§ **Scene modeling code data**
□ □ □ □
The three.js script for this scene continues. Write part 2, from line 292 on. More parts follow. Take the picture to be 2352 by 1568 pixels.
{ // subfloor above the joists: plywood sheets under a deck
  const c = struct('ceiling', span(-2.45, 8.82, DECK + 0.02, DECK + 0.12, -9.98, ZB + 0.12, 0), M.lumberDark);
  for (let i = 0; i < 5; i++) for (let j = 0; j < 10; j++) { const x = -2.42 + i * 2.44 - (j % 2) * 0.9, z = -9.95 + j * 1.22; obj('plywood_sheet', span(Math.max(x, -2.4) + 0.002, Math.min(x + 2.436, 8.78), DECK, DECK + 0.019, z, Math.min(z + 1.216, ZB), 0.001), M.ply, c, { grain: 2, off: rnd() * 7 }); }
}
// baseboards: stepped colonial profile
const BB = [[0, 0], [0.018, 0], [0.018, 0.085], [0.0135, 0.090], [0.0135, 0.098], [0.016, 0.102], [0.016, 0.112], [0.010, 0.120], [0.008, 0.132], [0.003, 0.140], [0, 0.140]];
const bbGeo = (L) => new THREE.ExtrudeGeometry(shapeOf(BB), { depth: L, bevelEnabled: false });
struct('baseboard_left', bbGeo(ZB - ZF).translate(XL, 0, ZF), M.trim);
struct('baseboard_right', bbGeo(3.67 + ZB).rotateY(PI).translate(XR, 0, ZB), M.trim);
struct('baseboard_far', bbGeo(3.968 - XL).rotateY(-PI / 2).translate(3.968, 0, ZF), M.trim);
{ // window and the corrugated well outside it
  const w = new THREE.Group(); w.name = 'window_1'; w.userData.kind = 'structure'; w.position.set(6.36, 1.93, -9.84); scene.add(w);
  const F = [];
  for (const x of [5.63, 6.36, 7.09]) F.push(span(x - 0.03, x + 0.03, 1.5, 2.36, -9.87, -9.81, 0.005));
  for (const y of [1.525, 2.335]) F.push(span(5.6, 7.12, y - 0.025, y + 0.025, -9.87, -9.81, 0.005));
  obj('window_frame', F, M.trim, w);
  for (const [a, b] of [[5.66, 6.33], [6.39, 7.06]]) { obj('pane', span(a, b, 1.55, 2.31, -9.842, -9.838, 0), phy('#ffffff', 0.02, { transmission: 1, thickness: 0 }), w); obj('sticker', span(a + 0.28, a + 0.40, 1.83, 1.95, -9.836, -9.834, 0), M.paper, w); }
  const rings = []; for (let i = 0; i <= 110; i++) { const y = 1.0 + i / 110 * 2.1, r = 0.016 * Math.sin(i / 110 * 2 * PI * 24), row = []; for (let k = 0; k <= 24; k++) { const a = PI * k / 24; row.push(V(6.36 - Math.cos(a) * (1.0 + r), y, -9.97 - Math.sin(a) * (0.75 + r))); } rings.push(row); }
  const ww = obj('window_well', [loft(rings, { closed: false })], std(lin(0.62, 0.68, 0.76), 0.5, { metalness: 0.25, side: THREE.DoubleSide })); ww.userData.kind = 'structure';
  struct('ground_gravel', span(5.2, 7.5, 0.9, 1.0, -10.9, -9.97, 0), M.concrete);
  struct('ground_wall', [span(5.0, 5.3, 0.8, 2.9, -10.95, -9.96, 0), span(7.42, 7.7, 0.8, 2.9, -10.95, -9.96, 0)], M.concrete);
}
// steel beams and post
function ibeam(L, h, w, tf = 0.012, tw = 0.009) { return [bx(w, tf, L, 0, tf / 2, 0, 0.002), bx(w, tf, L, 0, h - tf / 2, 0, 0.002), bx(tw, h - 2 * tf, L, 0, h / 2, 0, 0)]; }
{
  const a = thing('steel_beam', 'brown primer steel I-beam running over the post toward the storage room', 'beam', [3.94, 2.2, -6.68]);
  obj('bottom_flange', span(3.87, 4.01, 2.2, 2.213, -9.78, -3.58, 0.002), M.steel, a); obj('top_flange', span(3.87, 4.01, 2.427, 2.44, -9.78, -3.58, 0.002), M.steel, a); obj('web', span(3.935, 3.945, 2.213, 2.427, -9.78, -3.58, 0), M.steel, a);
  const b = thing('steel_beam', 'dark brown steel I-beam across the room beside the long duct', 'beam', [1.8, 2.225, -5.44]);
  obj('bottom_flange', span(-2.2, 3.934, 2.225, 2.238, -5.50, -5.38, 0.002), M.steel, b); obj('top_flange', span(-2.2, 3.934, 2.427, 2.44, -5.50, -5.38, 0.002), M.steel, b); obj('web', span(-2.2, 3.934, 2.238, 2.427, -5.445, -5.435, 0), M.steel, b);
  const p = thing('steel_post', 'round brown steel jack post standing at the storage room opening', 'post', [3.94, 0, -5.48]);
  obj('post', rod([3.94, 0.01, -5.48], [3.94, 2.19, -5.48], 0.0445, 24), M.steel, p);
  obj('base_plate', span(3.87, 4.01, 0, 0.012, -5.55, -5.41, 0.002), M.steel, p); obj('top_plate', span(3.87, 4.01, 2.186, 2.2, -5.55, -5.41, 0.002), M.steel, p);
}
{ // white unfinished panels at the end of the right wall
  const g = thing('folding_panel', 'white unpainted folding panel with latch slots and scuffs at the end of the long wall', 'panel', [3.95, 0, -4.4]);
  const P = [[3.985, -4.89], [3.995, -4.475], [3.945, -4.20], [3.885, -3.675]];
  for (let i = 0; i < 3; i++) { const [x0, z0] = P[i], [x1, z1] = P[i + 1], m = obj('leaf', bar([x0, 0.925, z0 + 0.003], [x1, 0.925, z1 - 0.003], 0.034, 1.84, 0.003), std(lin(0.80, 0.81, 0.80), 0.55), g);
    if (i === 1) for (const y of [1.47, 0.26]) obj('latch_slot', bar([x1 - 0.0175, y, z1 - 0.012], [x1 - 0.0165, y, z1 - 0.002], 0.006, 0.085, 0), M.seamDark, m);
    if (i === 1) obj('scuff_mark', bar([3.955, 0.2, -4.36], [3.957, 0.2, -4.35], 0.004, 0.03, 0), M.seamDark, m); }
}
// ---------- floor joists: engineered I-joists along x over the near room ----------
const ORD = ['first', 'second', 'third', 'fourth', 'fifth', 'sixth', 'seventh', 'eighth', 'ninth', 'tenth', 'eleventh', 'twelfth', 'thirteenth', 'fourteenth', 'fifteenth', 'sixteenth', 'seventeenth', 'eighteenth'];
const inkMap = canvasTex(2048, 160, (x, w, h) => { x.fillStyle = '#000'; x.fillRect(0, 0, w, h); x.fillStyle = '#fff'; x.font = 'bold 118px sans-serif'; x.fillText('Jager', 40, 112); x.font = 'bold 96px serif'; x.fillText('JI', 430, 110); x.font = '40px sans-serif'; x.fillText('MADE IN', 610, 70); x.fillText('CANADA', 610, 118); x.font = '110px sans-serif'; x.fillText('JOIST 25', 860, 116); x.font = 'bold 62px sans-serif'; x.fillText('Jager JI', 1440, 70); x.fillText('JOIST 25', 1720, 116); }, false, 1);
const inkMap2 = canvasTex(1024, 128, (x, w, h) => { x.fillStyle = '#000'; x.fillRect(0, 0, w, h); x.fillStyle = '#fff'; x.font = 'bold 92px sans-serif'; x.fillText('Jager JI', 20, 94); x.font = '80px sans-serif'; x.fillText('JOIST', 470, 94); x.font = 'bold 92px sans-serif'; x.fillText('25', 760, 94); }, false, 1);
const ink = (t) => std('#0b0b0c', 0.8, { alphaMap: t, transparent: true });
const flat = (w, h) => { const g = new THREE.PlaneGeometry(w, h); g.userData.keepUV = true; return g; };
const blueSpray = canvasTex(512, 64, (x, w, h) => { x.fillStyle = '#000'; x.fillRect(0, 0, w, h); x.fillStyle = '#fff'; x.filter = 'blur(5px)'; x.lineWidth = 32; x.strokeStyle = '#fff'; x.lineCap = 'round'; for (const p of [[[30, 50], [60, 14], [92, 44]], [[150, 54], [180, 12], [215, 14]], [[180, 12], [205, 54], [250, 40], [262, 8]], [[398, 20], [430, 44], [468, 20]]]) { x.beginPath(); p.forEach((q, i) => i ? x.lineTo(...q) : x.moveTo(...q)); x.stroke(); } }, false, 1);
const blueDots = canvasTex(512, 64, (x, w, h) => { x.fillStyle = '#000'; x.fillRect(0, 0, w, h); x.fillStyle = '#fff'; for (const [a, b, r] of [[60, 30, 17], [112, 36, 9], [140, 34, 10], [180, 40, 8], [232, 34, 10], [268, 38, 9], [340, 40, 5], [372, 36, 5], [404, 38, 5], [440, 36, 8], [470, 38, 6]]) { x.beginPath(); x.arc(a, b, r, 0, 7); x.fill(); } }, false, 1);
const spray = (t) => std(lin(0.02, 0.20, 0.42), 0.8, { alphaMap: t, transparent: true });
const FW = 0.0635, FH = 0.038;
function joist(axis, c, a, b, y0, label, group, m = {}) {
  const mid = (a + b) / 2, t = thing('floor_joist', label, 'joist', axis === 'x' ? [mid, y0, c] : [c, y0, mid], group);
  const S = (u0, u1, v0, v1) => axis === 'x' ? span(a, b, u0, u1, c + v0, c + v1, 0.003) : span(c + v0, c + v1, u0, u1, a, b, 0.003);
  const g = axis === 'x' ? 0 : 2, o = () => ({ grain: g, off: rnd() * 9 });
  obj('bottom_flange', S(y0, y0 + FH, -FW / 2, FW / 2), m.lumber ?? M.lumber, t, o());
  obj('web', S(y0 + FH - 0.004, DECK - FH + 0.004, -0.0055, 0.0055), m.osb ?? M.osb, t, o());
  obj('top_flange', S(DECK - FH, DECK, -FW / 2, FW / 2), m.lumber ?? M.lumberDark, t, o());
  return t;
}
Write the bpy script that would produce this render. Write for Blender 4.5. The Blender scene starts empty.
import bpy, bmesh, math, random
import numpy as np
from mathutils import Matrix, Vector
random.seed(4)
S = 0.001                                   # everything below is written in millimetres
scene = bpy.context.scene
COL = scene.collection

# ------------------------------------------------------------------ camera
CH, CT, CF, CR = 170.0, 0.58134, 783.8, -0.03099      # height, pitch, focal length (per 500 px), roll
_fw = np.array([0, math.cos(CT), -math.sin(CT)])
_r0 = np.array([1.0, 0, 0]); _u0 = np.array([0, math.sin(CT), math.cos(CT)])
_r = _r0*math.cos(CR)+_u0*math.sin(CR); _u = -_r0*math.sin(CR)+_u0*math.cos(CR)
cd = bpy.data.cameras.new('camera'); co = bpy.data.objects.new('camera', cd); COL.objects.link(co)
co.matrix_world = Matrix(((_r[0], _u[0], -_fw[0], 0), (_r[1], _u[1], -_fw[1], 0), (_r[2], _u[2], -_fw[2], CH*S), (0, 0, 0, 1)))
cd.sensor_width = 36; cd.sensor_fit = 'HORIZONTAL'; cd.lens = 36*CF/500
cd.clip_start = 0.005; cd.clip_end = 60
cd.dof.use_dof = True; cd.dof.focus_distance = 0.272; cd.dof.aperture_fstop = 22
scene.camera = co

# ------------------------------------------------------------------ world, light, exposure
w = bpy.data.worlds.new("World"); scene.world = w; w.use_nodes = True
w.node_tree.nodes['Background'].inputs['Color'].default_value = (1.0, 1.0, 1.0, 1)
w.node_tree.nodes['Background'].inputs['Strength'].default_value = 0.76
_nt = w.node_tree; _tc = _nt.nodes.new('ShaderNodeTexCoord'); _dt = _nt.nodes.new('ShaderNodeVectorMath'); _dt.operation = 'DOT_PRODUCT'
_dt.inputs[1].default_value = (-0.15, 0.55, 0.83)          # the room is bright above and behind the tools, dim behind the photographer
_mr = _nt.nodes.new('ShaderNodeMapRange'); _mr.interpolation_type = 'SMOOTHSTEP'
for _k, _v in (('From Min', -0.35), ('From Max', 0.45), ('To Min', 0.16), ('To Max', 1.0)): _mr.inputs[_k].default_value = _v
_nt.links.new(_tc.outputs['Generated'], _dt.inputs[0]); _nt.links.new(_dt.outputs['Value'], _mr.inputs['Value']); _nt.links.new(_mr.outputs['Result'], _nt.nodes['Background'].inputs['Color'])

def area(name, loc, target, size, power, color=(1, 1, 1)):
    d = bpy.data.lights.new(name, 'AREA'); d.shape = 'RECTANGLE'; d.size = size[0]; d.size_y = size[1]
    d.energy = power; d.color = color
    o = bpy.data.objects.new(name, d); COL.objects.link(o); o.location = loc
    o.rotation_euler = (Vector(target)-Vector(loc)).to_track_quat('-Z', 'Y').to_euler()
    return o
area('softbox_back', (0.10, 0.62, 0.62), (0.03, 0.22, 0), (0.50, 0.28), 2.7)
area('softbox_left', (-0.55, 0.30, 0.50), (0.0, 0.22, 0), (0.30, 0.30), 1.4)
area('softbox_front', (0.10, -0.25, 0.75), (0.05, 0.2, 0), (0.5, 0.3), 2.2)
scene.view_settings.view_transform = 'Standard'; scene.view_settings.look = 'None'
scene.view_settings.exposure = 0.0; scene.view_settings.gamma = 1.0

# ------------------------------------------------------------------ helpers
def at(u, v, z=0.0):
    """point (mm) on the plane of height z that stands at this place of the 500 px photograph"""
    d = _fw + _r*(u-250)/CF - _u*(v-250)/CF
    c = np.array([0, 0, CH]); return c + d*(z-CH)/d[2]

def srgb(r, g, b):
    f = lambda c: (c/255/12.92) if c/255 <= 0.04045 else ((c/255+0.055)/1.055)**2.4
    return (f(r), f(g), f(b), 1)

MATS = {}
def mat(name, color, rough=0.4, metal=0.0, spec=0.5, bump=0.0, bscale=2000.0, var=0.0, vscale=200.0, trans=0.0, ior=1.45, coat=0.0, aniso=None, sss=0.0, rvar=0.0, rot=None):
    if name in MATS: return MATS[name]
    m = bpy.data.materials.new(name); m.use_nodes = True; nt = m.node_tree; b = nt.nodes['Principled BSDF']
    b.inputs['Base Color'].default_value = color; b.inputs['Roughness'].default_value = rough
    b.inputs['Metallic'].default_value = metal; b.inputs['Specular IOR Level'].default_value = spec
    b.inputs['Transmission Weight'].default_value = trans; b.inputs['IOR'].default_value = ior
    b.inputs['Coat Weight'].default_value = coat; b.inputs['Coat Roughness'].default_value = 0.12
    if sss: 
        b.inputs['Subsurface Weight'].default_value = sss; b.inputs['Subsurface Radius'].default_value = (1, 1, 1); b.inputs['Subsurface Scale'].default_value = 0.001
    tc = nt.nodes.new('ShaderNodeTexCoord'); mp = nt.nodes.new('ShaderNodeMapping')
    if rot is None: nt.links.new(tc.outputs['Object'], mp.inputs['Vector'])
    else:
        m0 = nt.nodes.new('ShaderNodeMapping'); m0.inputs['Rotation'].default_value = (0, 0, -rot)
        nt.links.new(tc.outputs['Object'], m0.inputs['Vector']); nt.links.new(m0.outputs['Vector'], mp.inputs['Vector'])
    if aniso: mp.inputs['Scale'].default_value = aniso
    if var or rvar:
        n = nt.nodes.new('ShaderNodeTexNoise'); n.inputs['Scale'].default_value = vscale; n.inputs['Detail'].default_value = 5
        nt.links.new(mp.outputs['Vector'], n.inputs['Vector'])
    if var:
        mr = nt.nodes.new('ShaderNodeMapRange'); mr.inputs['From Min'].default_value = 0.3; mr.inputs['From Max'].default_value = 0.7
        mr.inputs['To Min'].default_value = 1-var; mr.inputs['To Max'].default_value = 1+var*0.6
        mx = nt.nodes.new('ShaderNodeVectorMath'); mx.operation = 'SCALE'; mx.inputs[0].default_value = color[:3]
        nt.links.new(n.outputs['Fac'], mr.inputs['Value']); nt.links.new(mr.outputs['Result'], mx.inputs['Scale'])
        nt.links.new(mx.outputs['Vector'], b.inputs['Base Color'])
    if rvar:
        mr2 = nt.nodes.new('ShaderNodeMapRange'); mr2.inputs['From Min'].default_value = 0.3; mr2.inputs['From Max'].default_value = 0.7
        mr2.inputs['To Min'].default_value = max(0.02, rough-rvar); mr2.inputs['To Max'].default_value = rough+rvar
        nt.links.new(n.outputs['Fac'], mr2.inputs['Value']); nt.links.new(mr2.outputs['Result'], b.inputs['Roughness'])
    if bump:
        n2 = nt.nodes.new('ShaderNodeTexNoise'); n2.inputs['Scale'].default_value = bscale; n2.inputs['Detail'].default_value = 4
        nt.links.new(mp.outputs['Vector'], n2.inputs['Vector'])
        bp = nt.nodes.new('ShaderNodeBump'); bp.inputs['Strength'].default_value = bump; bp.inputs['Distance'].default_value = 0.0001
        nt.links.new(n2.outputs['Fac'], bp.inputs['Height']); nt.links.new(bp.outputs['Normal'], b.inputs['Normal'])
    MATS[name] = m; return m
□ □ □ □
§ **Challenge**
Only the lines from the one containing "Write the bpy" through the one containing "COL = scene.collection" are to be extracted, exactly as they appear, with both ends included.

§ **Solved exercise**
Write the bpy script that would produce this render. Write for Blender 4.5. The Blender scene starts empty.
import bpy, bmesh, math, random
import numpy as np
from mathutils import Matrix, Vector
random.seed(4)
S = 0.001                                   # everything below is written in millimetres
scene = bpy.context.scene
COL = scene.collection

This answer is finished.